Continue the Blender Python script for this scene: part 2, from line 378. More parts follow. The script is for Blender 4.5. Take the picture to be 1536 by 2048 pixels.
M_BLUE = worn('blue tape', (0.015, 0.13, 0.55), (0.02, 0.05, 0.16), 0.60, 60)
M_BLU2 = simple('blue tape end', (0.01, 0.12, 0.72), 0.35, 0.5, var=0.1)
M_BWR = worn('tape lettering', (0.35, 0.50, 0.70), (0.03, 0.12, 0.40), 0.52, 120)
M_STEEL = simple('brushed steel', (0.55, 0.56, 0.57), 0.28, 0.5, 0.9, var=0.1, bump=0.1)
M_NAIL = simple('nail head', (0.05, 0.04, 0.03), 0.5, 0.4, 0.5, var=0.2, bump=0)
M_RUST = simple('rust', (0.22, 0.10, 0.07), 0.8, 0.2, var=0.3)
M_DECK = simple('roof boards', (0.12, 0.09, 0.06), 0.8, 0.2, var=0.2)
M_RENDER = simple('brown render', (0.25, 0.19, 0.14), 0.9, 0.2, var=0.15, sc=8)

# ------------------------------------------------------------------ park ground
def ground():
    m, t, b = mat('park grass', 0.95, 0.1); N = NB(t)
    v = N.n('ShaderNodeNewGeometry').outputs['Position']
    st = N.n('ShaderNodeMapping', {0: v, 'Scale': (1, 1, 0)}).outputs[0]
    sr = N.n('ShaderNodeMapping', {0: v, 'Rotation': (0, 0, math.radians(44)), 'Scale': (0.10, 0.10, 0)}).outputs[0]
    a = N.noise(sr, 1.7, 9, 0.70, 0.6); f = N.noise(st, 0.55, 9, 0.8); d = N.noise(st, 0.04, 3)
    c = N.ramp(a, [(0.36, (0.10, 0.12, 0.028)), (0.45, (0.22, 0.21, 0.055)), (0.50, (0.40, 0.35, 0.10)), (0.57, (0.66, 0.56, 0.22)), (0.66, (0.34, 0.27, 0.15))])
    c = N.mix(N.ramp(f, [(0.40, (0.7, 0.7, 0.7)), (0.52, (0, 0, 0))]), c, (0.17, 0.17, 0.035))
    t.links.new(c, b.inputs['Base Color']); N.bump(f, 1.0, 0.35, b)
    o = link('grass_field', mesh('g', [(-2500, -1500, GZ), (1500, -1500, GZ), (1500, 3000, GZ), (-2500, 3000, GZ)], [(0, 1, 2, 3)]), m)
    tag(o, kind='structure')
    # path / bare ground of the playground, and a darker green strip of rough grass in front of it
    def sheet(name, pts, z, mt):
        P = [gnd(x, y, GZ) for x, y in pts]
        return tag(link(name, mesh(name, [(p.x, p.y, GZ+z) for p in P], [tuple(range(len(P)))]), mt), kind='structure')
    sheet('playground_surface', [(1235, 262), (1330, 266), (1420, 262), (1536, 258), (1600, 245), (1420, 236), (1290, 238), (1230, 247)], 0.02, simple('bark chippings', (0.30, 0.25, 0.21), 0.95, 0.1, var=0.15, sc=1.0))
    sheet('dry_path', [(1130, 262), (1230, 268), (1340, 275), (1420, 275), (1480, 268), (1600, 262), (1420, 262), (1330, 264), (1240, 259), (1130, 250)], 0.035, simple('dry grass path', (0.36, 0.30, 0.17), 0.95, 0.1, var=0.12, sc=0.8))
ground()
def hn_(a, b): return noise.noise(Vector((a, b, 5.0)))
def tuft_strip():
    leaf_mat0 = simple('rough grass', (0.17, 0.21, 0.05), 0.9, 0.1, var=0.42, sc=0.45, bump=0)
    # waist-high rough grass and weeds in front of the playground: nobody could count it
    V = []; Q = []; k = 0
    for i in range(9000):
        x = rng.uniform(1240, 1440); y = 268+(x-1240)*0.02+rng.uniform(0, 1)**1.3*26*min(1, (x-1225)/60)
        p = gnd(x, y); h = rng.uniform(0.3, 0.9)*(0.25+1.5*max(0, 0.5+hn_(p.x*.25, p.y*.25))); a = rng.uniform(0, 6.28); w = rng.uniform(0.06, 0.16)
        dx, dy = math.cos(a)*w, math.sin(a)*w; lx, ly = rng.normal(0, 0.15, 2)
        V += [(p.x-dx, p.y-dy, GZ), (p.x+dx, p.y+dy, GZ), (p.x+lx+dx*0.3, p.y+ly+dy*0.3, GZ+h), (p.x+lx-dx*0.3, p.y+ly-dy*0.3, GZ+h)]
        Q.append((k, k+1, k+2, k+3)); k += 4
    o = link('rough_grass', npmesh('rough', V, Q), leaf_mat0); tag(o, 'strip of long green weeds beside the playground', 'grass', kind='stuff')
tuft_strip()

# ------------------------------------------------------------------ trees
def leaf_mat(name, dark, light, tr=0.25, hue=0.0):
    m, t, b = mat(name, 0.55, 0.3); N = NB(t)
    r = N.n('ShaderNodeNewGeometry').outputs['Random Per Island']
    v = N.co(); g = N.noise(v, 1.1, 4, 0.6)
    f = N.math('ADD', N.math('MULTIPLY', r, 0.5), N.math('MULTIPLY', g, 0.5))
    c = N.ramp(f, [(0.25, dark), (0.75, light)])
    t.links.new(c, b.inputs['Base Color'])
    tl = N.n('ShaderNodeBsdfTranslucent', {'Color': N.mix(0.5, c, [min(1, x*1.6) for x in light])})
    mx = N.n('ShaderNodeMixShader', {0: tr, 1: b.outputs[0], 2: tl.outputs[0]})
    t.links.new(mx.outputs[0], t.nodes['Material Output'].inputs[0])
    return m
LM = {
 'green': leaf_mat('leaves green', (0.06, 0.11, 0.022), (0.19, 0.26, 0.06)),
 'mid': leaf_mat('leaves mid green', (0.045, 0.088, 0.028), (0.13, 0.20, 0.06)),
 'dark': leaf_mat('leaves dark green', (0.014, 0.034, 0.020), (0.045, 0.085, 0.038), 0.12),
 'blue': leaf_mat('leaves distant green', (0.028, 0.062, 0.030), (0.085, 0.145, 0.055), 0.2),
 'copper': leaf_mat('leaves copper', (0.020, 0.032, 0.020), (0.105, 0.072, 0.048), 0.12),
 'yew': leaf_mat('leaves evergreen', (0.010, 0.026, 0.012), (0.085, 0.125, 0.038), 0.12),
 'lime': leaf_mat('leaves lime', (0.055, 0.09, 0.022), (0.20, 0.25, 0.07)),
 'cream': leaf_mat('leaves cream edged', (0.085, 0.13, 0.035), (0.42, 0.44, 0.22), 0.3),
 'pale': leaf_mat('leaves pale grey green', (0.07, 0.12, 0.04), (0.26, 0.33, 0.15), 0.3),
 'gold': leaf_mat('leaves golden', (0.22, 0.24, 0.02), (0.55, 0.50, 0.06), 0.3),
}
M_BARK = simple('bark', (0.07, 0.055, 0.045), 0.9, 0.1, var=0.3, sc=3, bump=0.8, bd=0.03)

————

● **WHAT TO DO**: All of the data needs to be reproduced exactly, with no line missing.

● **SOLUTION TO THIS EXERCISE**:
Continue the Blender Python script for this scene: part 2, from line 378. More parts follow. The script is for Blender 4.5. Take the picture to be 1536 by 2048 pixels.
M_BLUE = worn('blue tape', (0.015, 0.13, 0.55), (0.02, 0.05, 0.16), 0.60, 60)
M_BLU2 = simple('blue tape end', (0.01, 0.12, 0.72), 0.35, 0.5, var=0.1)
M_BWR = worn('tape lettering', (0.35, 0.50, 0.70), (0.03, 0.12, 0.40), 0.52, 120)
M_STEEL = simple('brushed steel', (0.55, 0.56, 0.57), 0.28, 0.5, 0.9, var=0.1, bump=0.1)
M_NAIL = simple('nail head', (0.05, 0.04, 0.03), 0.5, 0.4, 0.5, var=0.2, bump=0)
M_RUST = simple('rust', (0.22, 0.10, 0.07), 0.8, 0.2, var=0.3)
M_DECK = simple('roof boards', (0.12, 0.09, 0.06), 0.8, 0.2, var=0.2)
M_RENDER = simple('brown render', (0.25, 0.19, 0.14), 0.9, 0.2, var=0.15, sc=8)

# ------------------------------------------------------------------ park ground
def ground():
    m, t, b = mat('park grass', 0.95, 0.1); N = NB(t)
    v = N.n('ShaderNodeNewGeometry').outputs['Position']
    st = N.n('ShaderNodeMapping', {0: v, 'Scale': (1, 1, 0)}).outputs[0]
    sr = N.n('ShaderNodeMapping', {0: v, 'Rotation': (0, 0, math.radians(44)), 'Scale': (0.10, 0.10, 0)}).outputs[0]
    a = N.noise(sr, 1.7, 9, 0.70, 0.6); f = N.noise(st, 0.55, 9, 0.8); d = N.noise(st, 0.04, 3)
    c = N.ramp(a, [(0.36, (0.10, 0.12, 0.028)), (0.45, (0.22, 0.21, 0.055)), (0.50, (0.40, 0.35, 0.10)), (0.57, (0.66, 0.56, 0.22)), (0.66, (0.34, 0.27, 0.15))])
    c = N.mix(N.ramp(f, [(0.40, (0.7, 0.7, 0.7)), (0.52, (0, 0, 0))]), c, (0.17, 0.17, 0.035))
    t.links.new(c, b.inputs['Base Color']); N.bump(f, 1.0, 0.35, b)
    o = link('grass_field', mesh('g', [(-2500, -1500, GZ), (1500, -1500, GZ), (1500, 3000, GZ), (-2500, 3000, GZ)], [(0, 1, 2, 3)]), m)
    tag(o, kind='structure')
    # path / bare ground of the playground, and a darker green strip of rough grass in front of it
    def sheet(name, pts, z, mt):
        P = [gnd(x, y, GZ) for x, y in pts]
        return tag(link(name, mesh(name, [(p.x, p.y, GZ+z) for p in P], [tuple(range(len(P)))]), mt), kind='structure')
    sheet('playground_surface', [(1235, 262), (1330, 266), (1420, 262), (1536, 258), (1600, 245), (1420, 236), (1290, 238), (1230, 247)], 0.02, simple('bark chippings', (0.30, 0.25, 0.21), 0.95, 0.1, var=0.15, sc=1.0))
    sheet('dry_path', [(1130, 262), (1230, 268), (1340, 275), (1420, 275), (1480, 268), (1600, 262), (1420, 262), (1330, 264), (1240, 259), (1130, 250)], 0.035, simple('dry grass path', (0.36, 0.30, 0.17), 0.95, 0.1, var=0.12, sc=0.8))
ground()
def hn_(a, b): return noise.noise(Vector((a, b, 5.0)))
def tuft_strip():
    leaf_mat0 = simple('rough grass', (0.17, 0.21, 0.05), 0.9, 0.1, var=0.42, sc=0.45, bump=0)
    # waist-high rough grass and weeds in front of the playground: nobody could count it
    V = []; Q = []; k = 0
    for i in range(9000):
        x = rng.uniform(1240, 1440); y = 268+(x-1240)*0.02+rng.uniform(0, 1)**1.3*26*min(1, (x-1225)/60)
        p = gnd(x, y); h = rng.uniform(0.3, 0.9)*(0.25+1.5*max(0, 0.5+hn_(p.x*.25, p.y*.25))); a = rng.uniform(0, 6.28); w = rng.uniform(0.06, 0.16)
        dx, dy = math.cos(a)*w, math.sin(a)*w; lx, ly = rng.normal(0, 0.15, 2)
        V += [(p.x-dx, p.y-dy, GZ), (p.x+dx, p.y+dy, GZ), (p.x+lx+dx*0.3, p.y+ly+dy*0.3, GZ+h), (p.x+lx-dx*0.3, p.y+ly-dy*0.3, GZ+h)]
        Q.append((k, k+1, k+2, k+3)); k += 4
    o = link('rough_grass', npmesh('rough', V, Q), leaf_mat0); tag(o, 'strip of long green weeds beside the playground', 'grass', kind='stuff')
tuft_strip()

# ------------------------------------------------------------------ trees
def leaf_mat(name, dark, light, tr=0.25, hue=0.0):
    m, t, b = mat(name, 0.55, 0.3); N = NB(t)
    r = N.n('ShaderNodeNewGeometry').outputs['Random Per Island']
    v = N.co(); g = N.noise(v, 1.1, 4, 0.6)
    f = N.math('ADD', N.math('MULTIPLY', r, 0.5), N.math('MULTIPLY', g, 0.5))
    c = N.ramp(f, [(0.25, dark), (0.75, light)])
    t.links.new(c, b.inputs['Base Color'])
    tl = N.n('ShaderNodeBsdfTranslucent', {'Color': N.mix(0.5, c, [min(1, x*1.6) for x in light])})
    mx = N.n('ShaderNodeMixShader', {0: tr, 1: b.outputs[0], 2: tl.outputs[0]})
    t.links.new(mx.outputs[0], t.nodes['Material Output'].inputs[0])
    return m
LM = {
 'green': leaf_mat('leaves green', (0.06, 0.11, 0.022), (0.19, 0.26, 0.06)),
 'mid': leaf_mat('leaves mid green', (0.045, 0.088, 0.028), (0.13, 0.20, 0.06)),
 'dark': leaf_mat('leaves dark green', (0.014, 0.034, 0.020), (0.045, 0.085, 0.038), 0.12),
 'blue': leaf_mat('leaves distant green', (0.028, 0.062, 0.030), (0.085, 0.145, 0.055), 0.2),
 'copper': leaf_mat('leaves copper', (0.020, 0.032, 0.020), (0.105, 0.072, 0.048), 0.12),
 'yew': leaf_mat('leaves evergreen', (0.010, 0.026, 0.012), (0.085, 0.125, 0.038), 0.12),
 'lime': leaf_mat('leaves lime', (0.055, 0.09, 0.022), (0.20, 0.25, 0.07)),
 'cream': leaf_mat('leaves cream edged', (0.085, 0.13, 0.035), (0.42, 0.44, 0.22), 0.3),
 'pale': leaf_mat('leaves pale grey green', (0.07, 0.12, 0.04), (0.26, 0.33, 0.15), 0.3),
 'gold': leaf_mat('leaves golden', (0.22, 0.24, 0.02), (0.55, 0.50, 0.06), 0.3),
}
M_BARK = simple('bark', (0.07, 0.055, 0.045), 0.9, 0.1, var=0.3, sc=3, bump=0.8, bd=0.03)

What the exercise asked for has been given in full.